Entries with scene source code
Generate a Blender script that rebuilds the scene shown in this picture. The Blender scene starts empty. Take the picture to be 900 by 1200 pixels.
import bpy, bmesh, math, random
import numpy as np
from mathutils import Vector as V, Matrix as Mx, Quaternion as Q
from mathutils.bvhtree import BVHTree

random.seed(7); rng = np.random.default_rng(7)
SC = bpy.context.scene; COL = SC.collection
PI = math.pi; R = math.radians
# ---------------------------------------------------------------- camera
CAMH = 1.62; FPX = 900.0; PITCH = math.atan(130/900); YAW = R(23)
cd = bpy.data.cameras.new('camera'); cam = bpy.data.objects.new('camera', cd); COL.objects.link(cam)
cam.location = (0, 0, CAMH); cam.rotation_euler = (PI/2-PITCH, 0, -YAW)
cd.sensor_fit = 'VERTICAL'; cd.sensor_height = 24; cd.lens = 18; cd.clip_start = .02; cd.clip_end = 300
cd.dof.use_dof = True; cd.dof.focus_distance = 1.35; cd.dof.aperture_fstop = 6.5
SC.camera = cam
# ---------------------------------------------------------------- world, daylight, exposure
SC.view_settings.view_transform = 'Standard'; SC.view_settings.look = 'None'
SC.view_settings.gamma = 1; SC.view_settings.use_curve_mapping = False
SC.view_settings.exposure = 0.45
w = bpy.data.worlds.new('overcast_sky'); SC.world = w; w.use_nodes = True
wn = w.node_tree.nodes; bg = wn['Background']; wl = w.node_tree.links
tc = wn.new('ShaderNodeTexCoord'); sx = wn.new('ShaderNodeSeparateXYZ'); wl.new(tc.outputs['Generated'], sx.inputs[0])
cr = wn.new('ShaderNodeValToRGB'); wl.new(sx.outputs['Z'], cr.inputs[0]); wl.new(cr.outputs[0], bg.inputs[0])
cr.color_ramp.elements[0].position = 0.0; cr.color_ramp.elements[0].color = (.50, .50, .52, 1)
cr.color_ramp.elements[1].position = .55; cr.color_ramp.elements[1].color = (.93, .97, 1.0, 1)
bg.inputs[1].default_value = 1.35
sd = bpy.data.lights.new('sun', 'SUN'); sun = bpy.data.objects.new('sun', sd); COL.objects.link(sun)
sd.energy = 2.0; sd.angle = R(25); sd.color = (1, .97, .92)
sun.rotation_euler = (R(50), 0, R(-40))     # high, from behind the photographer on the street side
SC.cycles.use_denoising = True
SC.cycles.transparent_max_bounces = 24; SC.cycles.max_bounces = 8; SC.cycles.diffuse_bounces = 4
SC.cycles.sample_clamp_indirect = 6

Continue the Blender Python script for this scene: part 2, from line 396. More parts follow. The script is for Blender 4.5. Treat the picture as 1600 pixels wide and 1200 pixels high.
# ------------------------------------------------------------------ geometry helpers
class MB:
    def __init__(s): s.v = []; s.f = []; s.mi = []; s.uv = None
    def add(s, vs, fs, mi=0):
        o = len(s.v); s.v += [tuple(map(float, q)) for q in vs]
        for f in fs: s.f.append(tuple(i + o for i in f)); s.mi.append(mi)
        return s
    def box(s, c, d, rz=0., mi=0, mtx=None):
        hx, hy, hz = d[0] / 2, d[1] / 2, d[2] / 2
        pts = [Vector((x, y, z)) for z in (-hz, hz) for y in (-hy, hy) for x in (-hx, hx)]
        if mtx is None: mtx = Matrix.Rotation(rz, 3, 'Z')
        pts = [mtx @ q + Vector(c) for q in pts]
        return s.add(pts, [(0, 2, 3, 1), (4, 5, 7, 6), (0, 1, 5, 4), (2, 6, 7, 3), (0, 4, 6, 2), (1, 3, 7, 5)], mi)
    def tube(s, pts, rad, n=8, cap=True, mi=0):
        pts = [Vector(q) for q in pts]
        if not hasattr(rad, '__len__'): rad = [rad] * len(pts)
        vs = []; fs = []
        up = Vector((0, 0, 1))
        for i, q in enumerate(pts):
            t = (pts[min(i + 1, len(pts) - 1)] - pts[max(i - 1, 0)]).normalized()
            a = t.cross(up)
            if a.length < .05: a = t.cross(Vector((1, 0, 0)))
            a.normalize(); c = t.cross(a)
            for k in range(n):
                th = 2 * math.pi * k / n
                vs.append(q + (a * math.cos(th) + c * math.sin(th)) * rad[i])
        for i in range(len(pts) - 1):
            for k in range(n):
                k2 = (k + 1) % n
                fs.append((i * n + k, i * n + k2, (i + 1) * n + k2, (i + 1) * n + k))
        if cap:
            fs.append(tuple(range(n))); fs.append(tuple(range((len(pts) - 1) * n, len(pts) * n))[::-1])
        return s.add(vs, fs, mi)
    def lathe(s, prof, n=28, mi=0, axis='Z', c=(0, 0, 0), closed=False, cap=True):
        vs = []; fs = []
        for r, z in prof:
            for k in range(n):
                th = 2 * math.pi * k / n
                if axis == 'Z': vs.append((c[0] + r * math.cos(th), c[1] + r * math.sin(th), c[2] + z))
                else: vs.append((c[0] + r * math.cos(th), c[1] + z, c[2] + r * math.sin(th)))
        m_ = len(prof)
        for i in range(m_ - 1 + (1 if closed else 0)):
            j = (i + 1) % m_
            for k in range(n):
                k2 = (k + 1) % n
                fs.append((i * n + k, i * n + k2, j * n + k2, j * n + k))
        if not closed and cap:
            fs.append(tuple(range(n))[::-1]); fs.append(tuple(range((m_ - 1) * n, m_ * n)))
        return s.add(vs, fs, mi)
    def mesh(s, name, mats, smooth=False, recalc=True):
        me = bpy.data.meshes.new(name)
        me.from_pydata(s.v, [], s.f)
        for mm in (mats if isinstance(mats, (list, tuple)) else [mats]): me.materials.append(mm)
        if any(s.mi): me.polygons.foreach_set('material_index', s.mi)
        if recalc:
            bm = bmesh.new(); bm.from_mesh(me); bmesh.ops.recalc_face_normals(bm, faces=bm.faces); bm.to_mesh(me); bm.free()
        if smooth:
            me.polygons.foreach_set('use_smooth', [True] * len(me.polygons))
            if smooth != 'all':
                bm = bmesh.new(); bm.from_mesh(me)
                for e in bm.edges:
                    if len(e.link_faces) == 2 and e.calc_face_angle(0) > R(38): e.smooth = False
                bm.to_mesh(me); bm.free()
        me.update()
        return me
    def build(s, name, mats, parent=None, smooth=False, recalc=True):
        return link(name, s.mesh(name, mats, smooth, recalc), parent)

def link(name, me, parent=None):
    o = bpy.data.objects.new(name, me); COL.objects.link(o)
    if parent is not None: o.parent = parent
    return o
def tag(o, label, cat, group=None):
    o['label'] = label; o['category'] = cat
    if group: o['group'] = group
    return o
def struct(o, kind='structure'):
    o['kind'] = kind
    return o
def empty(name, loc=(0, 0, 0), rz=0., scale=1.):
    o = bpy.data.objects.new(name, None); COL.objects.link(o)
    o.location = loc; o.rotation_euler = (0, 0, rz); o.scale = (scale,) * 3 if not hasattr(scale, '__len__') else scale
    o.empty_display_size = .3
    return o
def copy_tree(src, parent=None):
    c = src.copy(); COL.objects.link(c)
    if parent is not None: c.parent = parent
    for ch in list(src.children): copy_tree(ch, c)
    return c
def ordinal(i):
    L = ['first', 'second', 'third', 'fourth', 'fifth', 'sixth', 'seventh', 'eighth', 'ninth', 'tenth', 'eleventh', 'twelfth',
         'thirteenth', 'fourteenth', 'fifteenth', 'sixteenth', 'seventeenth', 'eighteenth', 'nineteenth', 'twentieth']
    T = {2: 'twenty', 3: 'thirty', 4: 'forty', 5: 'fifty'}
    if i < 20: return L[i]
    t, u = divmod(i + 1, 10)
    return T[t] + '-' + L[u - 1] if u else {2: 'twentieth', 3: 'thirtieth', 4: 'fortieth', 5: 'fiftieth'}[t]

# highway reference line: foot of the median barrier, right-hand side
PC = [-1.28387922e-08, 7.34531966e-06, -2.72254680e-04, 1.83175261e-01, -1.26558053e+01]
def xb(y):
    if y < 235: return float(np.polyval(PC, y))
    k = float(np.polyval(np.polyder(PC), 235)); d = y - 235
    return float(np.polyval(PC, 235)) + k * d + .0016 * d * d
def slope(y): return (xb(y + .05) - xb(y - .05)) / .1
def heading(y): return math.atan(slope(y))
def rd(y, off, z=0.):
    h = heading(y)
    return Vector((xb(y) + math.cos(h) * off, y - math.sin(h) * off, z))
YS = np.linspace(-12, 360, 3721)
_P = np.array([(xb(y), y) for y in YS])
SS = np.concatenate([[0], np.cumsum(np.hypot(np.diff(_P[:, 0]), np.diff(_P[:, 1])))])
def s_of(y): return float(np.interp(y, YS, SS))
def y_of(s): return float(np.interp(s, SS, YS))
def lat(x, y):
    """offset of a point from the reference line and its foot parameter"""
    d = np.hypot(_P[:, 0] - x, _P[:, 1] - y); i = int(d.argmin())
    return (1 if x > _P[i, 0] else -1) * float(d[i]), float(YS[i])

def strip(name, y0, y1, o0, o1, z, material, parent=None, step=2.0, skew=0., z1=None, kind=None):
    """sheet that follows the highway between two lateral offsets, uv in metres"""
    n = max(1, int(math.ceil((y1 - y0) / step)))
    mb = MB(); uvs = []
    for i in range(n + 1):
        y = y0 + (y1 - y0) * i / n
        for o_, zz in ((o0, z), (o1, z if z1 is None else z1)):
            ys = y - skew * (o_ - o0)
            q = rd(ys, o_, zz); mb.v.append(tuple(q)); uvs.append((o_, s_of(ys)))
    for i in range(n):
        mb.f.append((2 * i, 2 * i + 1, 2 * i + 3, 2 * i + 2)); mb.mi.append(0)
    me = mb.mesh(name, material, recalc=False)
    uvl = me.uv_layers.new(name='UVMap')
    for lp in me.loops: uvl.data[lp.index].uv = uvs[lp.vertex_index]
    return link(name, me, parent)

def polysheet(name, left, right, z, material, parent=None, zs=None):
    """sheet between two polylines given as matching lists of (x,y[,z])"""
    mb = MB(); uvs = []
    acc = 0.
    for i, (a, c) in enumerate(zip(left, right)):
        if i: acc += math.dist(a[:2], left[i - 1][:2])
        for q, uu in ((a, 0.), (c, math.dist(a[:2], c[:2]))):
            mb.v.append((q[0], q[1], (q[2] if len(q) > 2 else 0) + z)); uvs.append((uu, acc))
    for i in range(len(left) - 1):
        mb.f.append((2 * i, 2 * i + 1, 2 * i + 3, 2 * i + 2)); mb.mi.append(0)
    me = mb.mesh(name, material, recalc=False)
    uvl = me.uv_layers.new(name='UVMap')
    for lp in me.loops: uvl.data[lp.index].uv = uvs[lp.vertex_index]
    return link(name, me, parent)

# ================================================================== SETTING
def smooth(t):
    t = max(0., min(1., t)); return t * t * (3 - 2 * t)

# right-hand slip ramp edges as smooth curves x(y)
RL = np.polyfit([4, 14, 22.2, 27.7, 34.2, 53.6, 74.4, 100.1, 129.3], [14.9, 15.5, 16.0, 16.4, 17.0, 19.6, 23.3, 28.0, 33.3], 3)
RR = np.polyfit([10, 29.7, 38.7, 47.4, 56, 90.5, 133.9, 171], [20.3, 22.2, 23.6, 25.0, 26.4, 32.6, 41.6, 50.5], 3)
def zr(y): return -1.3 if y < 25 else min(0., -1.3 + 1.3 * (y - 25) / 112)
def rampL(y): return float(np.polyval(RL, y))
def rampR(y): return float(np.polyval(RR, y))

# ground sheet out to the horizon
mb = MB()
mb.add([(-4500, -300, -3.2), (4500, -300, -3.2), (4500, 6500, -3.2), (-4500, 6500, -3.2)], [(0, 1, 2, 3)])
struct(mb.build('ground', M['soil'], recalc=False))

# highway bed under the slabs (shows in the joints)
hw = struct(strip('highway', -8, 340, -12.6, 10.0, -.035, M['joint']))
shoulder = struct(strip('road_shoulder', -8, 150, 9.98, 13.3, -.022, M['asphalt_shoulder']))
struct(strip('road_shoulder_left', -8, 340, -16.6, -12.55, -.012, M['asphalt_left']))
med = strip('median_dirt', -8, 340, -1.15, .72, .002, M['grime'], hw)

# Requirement
Only the lines from the top of the data through the line that contains "from mathutils.bvhtree import BVHTree" should be quoted, exactly as they stand.

# Full output
Generate a Blender script that rebuilds the scene shown in this picture. The Blender scene starts empty. Take the picture to be 900 by 1200 pixels.
import bpy, bmesh, math, random
import numpy as np
from mathutils import Vector as V, Matrix as Mx, Quaternion as Q
from mathutils.bvhtree import BVHTree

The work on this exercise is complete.